Snowflake Bentley's Big Day
We had just a dusting of snow today, but at times it was swirling down thickly, and you could enjoy watching it. This is the first snow we'e had in a while, so I was struck to notice on Wikipedia's "On This Day" section of the home page that on (of course) this very day in 1885, a 19-year-old named Wilson Alwyn Bentley created what is probably the first photograph of a snowflake. If you've ever looked at a snowflake up close, you know that they tend to either melt or simply dissolve (technically, "sublimate") into thin air. They're pretty ephemeral. But young Wilson wanted to preserve them. It's easy to surmise that he loved them—he called them 'ice flowers" and "tiny miracles of beauty." He tried from the age of 15 to preserve the beauty he saw, first by drawing them, and then with photography. His mother gave him a microscope when he was 15, and later a camera. He attached the camera to the microscope, and after two years of trial and error, he managed to get his shot. And he kept at it, eventually creating some 5,000 images. 
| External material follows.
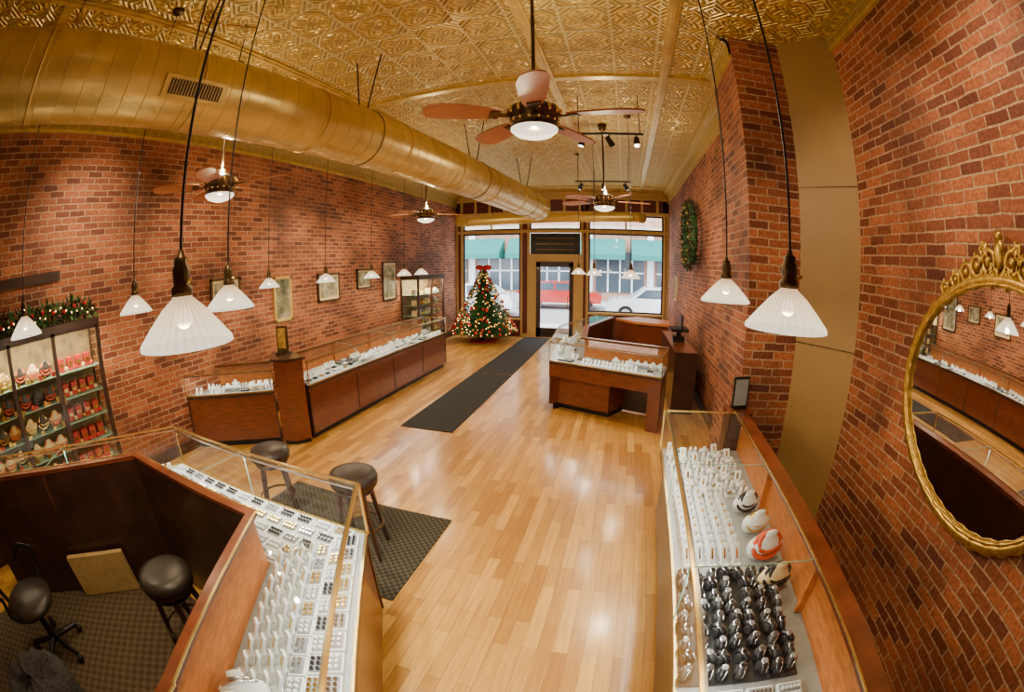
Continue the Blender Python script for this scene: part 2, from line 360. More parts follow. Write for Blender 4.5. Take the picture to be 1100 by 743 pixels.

He was considered odd by the people of Jericho, Vermont, where he lived. They called him "Snowflake Man," but I imagine he was a reasonably well-liked person all the same. I can't find out if he ever married, or any of that. But he was recognized at long last by the scientific community, and I think he had a good life. He was the person who first suggested that no two snowflakes are alike. I always wondered about that—I would look out at a field of snow, and think about all the snow that ever fell, and wonder if there weren't two flakes just alike. How would you know? Where are the snows of yesteryear, after all? But I'm awfully fond of Wilson Alwyn Bentley for loving snow so much, and wanting us to love it too. People today would tell him to "get a life," I suppose, if they didn't understand. But I think he was a lucky man, to care so much about something. He died of pneumonia in 1931, after walking home through a blizzard. But all those years before, on this very day, he took that first photograph, and he must have marveled at it. And he kept marveling for all those years afterward. That seems like a pretty good life to me.